Quanto é que vale um linguado reprodutor? “Não tem preço”, diz o director da Estação Piloto de Piscicultura de Olhão (EPPO), Pedro Pousão Ferreira, lamentando a perda de dois linguados e mais dois ou três que ficaram feridos, na sequência de um ataque à forquilha sofrido pelos animais. “Perderam-se dois a cinco anos de estudos científicos”, diz o biólogo, acrescentando que os exemplares foram seleccionados, durante anos, para garantir o apuramento e multiplicação da espécie. Os peixes, avisa, poderiam não estar capazes para consumo.

Embora a estação esteja protegida por video-vigilância, não há imagens que possam identificar o presumível autor do crime. O forasteiro, encapuzado, entrou nas instalações na noite do passado dia 12 de Outubro, sem deixar vestígios que levassem, por enquanto, ao apuramento de responsabilidades . De um dos tanques, situado no exterior do edifício, com a ajuda de uma forquilha de pesca à fisga, retirou os linguados e saiu com a pescaria debaixo do braço. O segurança respondeu ao toque do alarme, mas não chegou a tempo de evitar o furto.

Não é a primeira fez que sucede uma situação destas. “Um reprodutor não é um linguado qualquer”, lembra o investigador, sublinhando que a importância deste acto vai muito para além do valor do peixe no mercado “Causou uma grande perturbação em todo o trabalho subsequente”, enfatiza. Os animais, até chegar a altura de pôr ovos, chegam a levar três a cinco anos em cativeiro. Uma vez cumprida a função científica, os peixes entram na cadeia alimentar. Primeiro, passam por um jejum (como mandam as regras de segurança), a seguir acabam no prato. Esta semana foram oferecidas cerca de 1,5 toneladas de corvinas ao Banco Alimentar. “Somos financiados com dinheiro público, temos responsabilidade para com a comunidade”. O perigo de roubo está quase sempre presente. Há três dias, por exemplo, um dos tanques onde se encontravam as corvinas foi alvo de assalto. Porém, quando foi destruído o holofote que iluminava os peixes, disparou o alarme e o furto ficou-se pela tentativa.

Robalos com chip

Na passado mês de Fevereiro, mais um roubo foi participado às autoridades. Meia dúzia de robalos e linguados, embora marcados com um chip, desapareceram da estação experimental. Pedro Pousão Ferreira presume que os animais possam ter sido vendidos para um dos restaurantes da zona. “Mas os peixes podem não estar próprios para consumo”, sublinha o investigador, lembrando que muitas das vezes são submetidos a antibióticos ou desparasitantes, ficando vestígios do tratamento. Se não forem respeitados os intervalos de segurança, justifica, há o risco dos “restos de químicos” chegarem até ao consumidor.
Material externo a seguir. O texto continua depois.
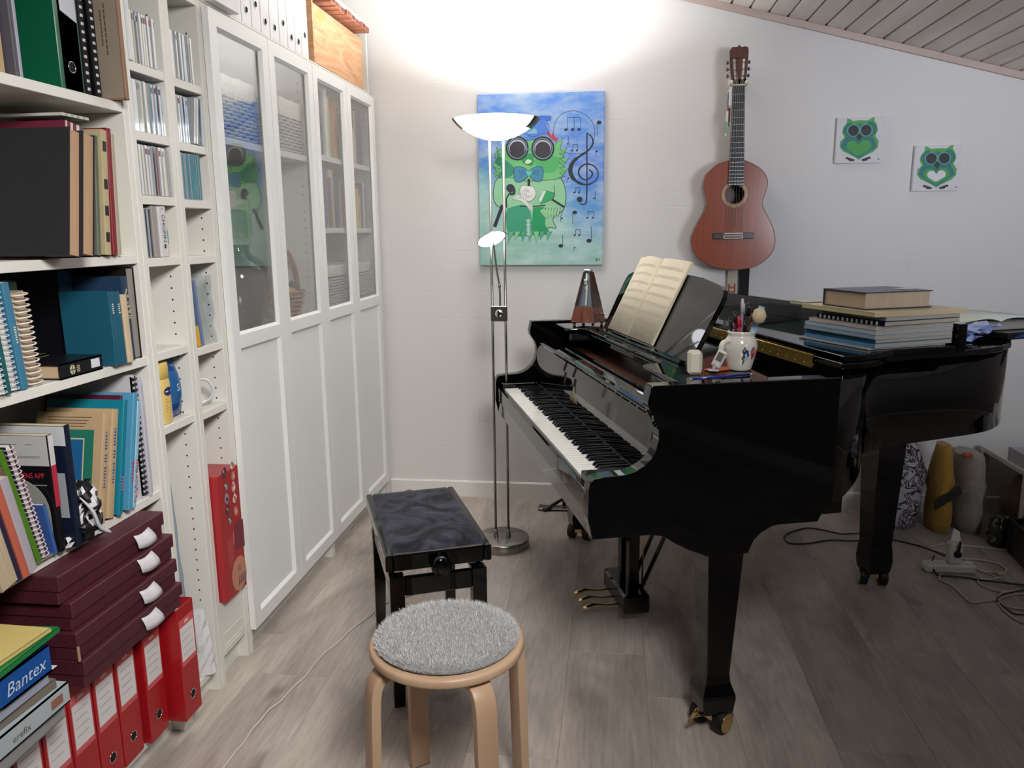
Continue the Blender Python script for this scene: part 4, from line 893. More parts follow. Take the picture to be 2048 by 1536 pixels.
G().box(-.7, .7, .218, .255, .86, .918, bev=.004).ob('front_rail', BLACK, pn)
G().box(-.7, .7, .256, .262, .80, .90).ob('inner_board', BROWNIN, pn)
# beams under the piano, tail block
g = G(); g.prism([(.62, .655), (1.25, .66), (1.25, .72), (.62, .72)], 'x', -.25, -.12); g.prism([(.62, .655), (1.1, .66), (1.1, .72), (.62, .72)], 'x', .16, .27)
g.ob('underbeam', BLACKS, pn)
g = G(); g.box(-.2, .2, 1.25, 1.5, .675, .745, bev=.004); g.box(-.3, .22, 1.5, 1.58, .69, .74, bev=.004); g.ob('leg_block', BLACKS, pn)
# cheek leg brackets hanging below the keybed
for s in (-1, 1):
    g = G(); br = [(.14, .606), (.19, .596), (.22, .575), (.26, .553), (.30, .536), (.31, .53), (.425, .53), (.44, .565), (.46, .585), (.49, .600), (.52, .606)]
    g.prism(br, 'x', .66*s, .7495*s, False); g.ob('leg_bracket', BLACK, pn, bev=.002)
def caster(par, a, b, ang, key=False):
    M_ = Matrix.Translation((a, b, 0)) @ Matrix.Rotation(ang, 4, 'Z')
    for sgn in (-1, 1):
        g = G(); g.T = M_; g.cyl((sgn*.022, 0, .034), (sgn*.05, 0, .034), .0338, 28); w = g.ob('caster_wheel', RUBBER, par, bev=.002)
        g = G(); g.T = M_; g.cyl((sgn*.0495, 0, .034), (sgn*.0525, 0, .034), .0275, 28); g.ob('hub_cap', BRASS, w)
    g = G(); g.T = M_; g.cyl((-.022, 0, .034), (.022, 0, .034), .011, 14); g.cyl((0, .0, .03), (0, 0, .085), .018, 18); g.box(-.02, .02, -.022, .022, .03, .06, bev=.004)
    if key: g.cyl((0, -.02, .05), (-.0, -.085, .07), .006, 10); g.cyl((-.014, -.085, .045), (.014, -.088, .098), .005, 10)
    g.ob('caster_fork', BRASS, par)
def pleg(a, b, ztop, ang=0, key=False, cang=0, wt=.049, wb_=.033):
    e = put('leg', None, pn) if False else None
    M_ = Matrix.Translation((a, b, 0)) @ Matrix.Rotation(ang, 4, 'Z')
    g = G(); g.T = M_
    lv = [(ztop, wt), (.175, wb_), (.150, wb_+.003), (.118, .047), (.108, .048), (.062, .043), (.058, .038)]
    rows = [[g.v((x*w, y*w, z)) for x, y in ((-1, -1), (1, -1), (1, 1), (-1, 1))] for z, w in lv]
    for A, B in zip(rows, rows[1:]):
        for k in range(4): g.f([A[k], A[(k+1) % 4], B[(k+1) % 4], B[k]])
    g.f(rows[0]); g.f(rows[-1]); o = g.ob('leg', BLACK, pn, bev=.0025)
    caster(o, a, b, cang, key)
pleg(.70, .365, .532, key=True, cang=.55)
pleg(-.70, .365, .532, cang=.9)
pleg(-.02, 1.36, .676, cang=1.2, wt=.06, wb_=.042)
# pedal lyre
for x in (-.045, .045): G().box(x-.018, x+.018, .335, .375, .10, .603, bev=.003).ob('lyre_post', BLACK, pn)
g = G(); g.box(-.125, .125, .30, .395, .045, .118, bev=.008); g.ob('pedal_box', BLACK, pn)
for x in (-.04, .04): 
    g = G(); g.tube([(x, .39, .10), (x*1.4, .60, .602)], .008, 8); g.ob('lyre_brace', BLACKS, pn)
for x in (-.06, 0, .06):
    g = G(); pts = [(x, .30, .062), (x, .26, .060), (x, .22, .066), (x, .19, .062), (x, .172, .054)]
    g.tube(smoothpath(pts, 4), [.006+.0075*max(0, (i-4)/12)*(1 if i < 15 else .8) for i in range(17)], 12, flat=.55); g.ob('pedal', BRASS, pn)
    G().cyl((x+.02, .38, .118), (x+.02, .38, .603), .003, 6).ob('pedal_rod', BRASS, pn)
# lid: main panel and folded front flap
def lidpoly(b0, ext, b1=None):
    P_ = [(a+.012*(1 if a > 0 else -1), b+(.012 if b > 1.6 else 0)) for b, a in rim if b > b0+.03 and (b1 is None or b < b1)]
    return P_
lp_ = [(.655, .722), (.648, .79), (.628, .85)]+[(a+.012 if a > 0 else a-.008, b+.012 if b > 1.6 else b) for b, a in rim if b > .91]
lp_ = lp_[:-1]+[(-.758, .722)]
g = G(); g.prism(lp_, 'z', .9905, 1.010); ld = g.ob('lid', BLACK, pn, bev=.004, seg=3)
g = G(); fpoly = [(.655, .724), (.648, .79), (.625, .85), (.590, .92), (.575, 1.0), (.567, 1.10), (.563, 1.145), (-.758, 1.015), (-.758, .724)]
g.prism(fpoly, 'z', 1.0115, 1.030); g.ob('folded_front_flap', BLACK, pn, bev=.004, seg=3)
g = G(); g.prism([(.560, 1.149), (.560, 1.177), (-.755, 1.045), (-.755, 1.017)], 'z', 1.0105, 1.092); g.ob('upright_flap_board', BLACK, pn, bev=.003)
g = G(); g.cyl((-.74, .717, 1.011), (.52, .717, 1.011), .0035, 10); g.box(-.74, .52, .7125, .7165, .976, 1.010)
for k in range(26): x = -.72+k*.05; g.cyl((x, .713, .986), (x, .7105, .986), .0025, 8); g.cyl((x+.01, .713, 1.0), (x+.01, .711, 1.0), .0015, 6)
g.ob('brass_hinge', mat('bright_brass_strip', '#c8ac62', .25, .8), pn)
g = G(); g.lathe([(0, .010), (.008, .010), (.011, .006), (.011, 0), (0, 0)], (.50, 1.235, 1.010), 16); g.ob('rubber_bumper', RUBBER, pn)
# moulding step under lid edge at the front right corner
# music desk tray and desk
ZT = .972
tr = [(-.66, .262), (-.655, .25), (-.64, .245), (-.50, .245), (-.48, .25), (-.475, .30), (-.46, .318), (.36, .318), (.39, .313), (.40, .27), (.405, .25), (.42, .243), (.655, .243), (.68, .25), (.69, .27), (.69, .63), (-.69, .63), (-.69, .29)]
tr = [(-.68, .27), (-.672, .248), (-.65, .24), (-.50, .24), (-.475, .25), (-.468, .285), (-.45, .318), (.36, .318), (.385, .305), (.395, .26), (.41, .245), (.655, .243), (.68, .25), (.69, .27), (.69, .50), (.40, .53), (.38, .62), (-.40, .62), (-.42, .53), (-.69, .50)]
g = G(); g.prism(tr, 'z', ZT, .985); tray = g.ob('music_desk_tray', BLACK, pn, bev=.004, seg=3)
g = G(); g.box(-.45, .37, .32, .345, .945, ZT, bev=.006); g.ob('tray_front_rail', BLACK, pn)
for x0, x1 in ((-.66, -.49), (.43, .67)): G().box(x0, x1, .26, .50, .925, ZT-.0005, bev=.01).ob('tray_side_block', BLACK, pn)
for s in (-1, 1): G().box(min(.675*s, .702*s), max(.675*s, .702*s), .26, .62, .93, .965).ob('tray_slide', BLACKS, pn)
phi = .45; DZ, DB = .986, .378
DMx = Matrix.Translation((0, DB, DZ)) @ Matrix.Rotation(-phi, 4, 'X')   # local: x=a, z=up the desk, y=behind
g = G(); g.T = DMx; c_ = []
w = .44
out = [(-w+.06, 0), (w-.06, 0), (w-.012, .02)]
dk = [(-.40, 0), (.40, 0), (.425, .10), (.44, .19), (.438, .215), (.425, .235), (.40, .246), (.25, .262), (0, .27), (-.25, .262), (-.40, .246), (-.425, .235), (-.438, .215), (-.44, .19), (-.425, .10)]
dk = [(-.43, 0), (.43, 0), (.437, .10), (.442, .19), (.44, .215), (.427, .235), (.40, .246), (.25, .262), (0, .27), (-.25, .262), (-.40, .246), (-.427, .235), (-.44, .215), (-.442, .19), (-.437, .10)]
g.prism(dk, 'y', 0, .016); md = g.ob('music_desk', BLACK, pn, bev=.003, seg=3)
g = G(); g.box(-.43, .43, DB-.03, DB-.012, .985, .994, bev=.002); g.ob('desk_ledge', BLACK, pn)
for x in (-.36, .36): G().box(x-.02, x+.02, DB-.01, DB+.02, .985, .9875).ob('desk_hinge', BRASS, pn)
for x in (-.25, .25):
    g = G(); g.T = DMx; g.tube([(x, .018, .17), (x, .05, .10)], .004, 8); g.ob('desk_prop', BRASS, pn)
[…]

Da lista dos furtos, geralmente de pequeno volume, o director da EPPO recorda uma situação ocorrida há cinco anos. Corvinas, com mais de 20 quilos, estavam a ser comercializados no mercado de Tavira, quando lá chegou a ASAE . Foi o“chip”, de vidro, colocado no dorso do animal, que permitiu a sua localização. “O senhor que as comprou tinha factura, passada por um armazenista de Olhão que, por sua vez, comprara a alguém que se terá apresentado como pescador”. Em tribunal, o Ministério Público, quase sempre, depara-se com falta de provas ou com alguém que diz: “roubei, só para comer”. Para ajudar os mais carenciados, Pedro Pousão Ferreira, adianta ter oferecido ao Banco Alimentar, no último ano e meio, mais de 10 tonelada de peixe.

A raridade da sardinha

A estação piloto, com 2300 metros quadrados de área coberta, beneficia do facto de estar localizada à beira da ria Formosa, no meio de uma comunidade piscatória com tradições e conhecimentos ancestrais. A investigação desenvolve-se a diferentes níveis: maternidade, engorda e ainda uma jaula oceânica ao largo da ilha da Armona. O campo experimental prolonga-se pela zona lagunar numa área de sete hectares. Aos ensaios com robalos, linguados, corvinas e sargos, junta-se agora a sardinha. “Comem que se farta”, desabafa Pedro Pousão Ferreira, quando alimenta os juvenis. O projecto de investigação sobre esta espécie, que já não chega para a procura, vai ser desenvolvido no próximo ano.